On September 26, 2022, NASA’s Double Asteroid Redirection Test (DART) intentionally slammed into the 160-m-wide asteroid moonlet Dimorphos — which orbits the larger, 780-m-wide asteroid Didymos — for the first planetary defense test. In a new series of papers published in the journal Nature, the DART team detailed the spacecraft’s successful impact, the possible physics behind the collision, observations of the resulting debris ejected from moonlet and calculations of Dimorphos moonlet’s orbital changes. The findings confirm the feasibility of redirecting near-Earth objects like asteroids as a planetary defense measure.

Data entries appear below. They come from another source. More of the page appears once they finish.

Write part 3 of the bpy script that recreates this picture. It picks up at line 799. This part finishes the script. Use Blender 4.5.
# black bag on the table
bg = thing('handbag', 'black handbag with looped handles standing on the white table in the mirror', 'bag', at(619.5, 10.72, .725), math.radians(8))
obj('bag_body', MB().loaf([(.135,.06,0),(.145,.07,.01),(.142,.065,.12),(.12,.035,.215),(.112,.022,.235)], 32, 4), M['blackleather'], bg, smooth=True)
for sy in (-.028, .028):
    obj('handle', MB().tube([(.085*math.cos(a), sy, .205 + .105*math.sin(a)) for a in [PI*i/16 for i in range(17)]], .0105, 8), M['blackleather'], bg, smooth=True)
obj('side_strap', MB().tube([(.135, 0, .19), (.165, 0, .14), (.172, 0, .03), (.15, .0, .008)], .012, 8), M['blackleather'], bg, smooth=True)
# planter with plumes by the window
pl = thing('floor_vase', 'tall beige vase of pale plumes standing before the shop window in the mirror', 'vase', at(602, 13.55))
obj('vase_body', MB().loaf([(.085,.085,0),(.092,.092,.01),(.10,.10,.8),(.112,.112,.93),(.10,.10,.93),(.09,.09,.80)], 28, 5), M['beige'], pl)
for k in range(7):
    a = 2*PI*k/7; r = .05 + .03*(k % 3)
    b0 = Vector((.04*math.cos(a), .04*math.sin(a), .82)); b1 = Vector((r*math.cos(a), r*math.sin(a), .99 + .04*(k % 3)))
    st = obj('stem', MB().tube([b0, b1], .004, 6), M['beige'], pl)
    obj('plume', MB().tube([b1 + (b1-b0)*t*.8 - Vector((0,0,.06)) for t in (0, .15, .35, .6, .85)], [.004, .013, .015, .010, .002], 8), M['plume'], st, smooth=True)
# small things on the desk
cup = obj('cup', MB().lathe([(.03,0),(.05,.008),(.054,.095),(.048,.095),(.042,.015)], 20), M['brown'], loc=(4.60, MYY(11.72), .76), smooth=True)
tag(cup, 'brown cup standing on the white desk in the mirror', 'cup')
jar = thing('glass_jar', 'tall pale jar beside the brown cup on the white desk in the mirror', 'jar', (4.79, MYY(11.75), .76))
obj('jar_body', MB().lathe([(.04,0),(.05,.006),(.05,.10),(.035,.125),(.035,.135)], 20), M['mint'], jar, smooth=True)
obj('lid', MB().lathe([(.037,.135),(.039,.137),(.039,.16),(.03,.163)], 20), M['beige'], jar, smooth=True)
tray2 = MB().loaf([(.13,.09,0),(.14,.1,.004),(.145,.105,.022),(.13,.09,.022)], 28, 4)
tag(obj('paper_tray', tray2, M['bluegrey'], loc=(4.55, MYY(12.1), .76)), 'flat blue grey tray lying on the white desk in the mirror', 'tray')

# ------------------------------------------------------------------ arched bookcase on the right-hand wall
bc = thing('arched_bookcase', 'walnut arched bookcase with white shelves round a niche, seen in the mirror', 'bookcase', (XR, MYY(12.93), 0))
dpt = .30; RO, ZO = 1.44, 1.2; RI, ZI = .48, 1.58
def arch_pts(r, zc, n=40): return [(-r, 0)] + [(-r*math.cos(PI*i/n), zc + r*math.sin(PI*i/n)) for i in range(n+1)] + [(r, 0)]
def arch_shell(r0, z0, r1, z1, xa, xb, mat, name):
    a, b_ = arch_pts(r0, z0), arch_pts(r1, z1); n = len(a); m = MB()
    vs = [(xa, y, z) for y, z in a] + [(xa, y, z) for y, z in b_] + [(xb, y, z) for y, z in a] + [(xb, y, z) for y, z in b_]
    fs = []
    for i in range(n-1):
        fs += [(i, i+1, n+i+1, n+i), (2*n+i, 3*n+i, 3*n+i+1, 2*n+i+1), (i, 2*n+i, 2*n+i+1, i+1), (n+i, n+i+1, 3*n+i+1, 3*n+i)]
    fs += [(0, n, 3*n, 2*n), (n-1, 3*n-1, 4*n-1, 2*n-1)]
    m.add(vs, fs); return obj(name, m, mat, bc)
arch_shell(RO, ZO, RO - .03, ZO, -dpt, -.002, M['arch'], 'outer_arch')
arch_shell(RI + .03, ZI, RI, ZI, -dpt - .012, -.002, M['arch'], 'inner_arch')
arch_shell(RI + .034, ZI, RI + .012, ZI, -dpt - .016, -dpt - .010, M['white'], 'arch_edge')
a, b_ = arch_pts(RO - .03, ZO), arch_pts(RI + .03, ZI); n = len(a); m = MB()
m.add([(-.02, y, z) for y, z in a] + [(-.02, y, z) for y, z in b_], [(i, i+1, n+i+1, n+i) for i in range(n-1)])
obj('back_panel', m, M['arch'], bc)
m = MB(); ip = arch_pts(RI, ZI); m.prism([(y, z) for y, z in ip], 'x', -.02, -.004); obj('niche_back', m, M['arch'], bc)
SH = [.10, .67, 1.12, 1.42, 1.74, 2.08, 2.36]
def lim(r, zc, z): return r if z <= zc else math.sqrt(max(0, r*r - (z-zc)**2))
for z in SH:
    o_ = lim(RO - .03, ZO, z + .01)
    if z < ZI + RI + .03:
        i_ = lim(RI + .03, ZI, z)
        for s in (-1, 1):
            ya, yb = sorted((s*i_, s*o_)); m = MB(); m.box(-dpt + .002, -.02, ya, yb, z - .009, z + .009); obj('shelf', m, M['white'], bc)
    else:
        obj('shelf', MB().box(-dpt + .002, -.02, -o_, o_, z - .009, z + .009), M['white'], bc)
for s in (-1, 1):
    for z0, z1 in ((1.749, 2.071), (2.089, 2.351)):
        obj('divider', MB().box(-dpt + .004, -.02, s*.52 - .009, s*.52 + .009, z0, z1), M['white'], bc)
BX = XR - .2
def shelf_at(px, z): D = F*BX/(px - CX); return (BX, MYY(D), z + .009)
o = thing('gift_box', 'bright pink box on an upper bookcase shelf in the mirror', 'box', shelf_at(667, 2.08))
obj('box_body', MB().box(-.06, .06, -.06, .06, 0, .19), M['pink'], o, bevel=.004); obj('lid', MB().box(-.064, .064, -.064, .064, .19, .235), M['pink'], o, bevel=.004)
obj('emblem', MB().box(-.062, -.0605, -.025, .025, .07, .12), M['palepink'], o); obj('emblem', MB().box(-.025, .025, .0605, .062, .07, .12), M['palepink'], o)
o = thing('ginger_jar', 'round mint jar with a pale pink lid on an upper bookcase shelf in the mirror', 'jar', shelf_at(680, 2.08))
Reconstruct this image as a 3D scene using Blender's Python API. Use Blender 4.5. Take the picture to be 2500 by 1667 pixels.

“We can’t stop hurricanes or earthquakes yet, but we ultimately learned that we can prevent an asteroid impact with sufficient time, warning and resources,” said Professor Derek Richardson, a researcher at the University of Maryland.
“With sufficient time, a relatively small change in an asteroid’s orbit would cause it to miss the Earth, preventing large-scale destruction from occurring on our planet.”
“The DART impact happened in a binary asteroid system,” said Dr. Jian-Yang Li, a researcher at the Planetary Science Institute.
“We’ve never witnessed an object collide with an asteroid in a binary asteroid system before in real time, and it’s really surprising.”
“I think it’s fantastic. Too much stuff is going on here. It’s going to take some time to figure out.”
Using data from spacecraft engineers and from the Didymos Reconnaissance and Asteroid Camera for Optical Navigation (DRACO), the DART researchers determined what the spacecraft was looking at as it approached Dimorphos.
“When dealing with observations from a spacecraft, we need to understand where in space the spacecraft is located with respect to the asteroid, the Sun and Earth and where it’s facing at any given time,” said Dr. Tony Farnham, also from the University of Maryland.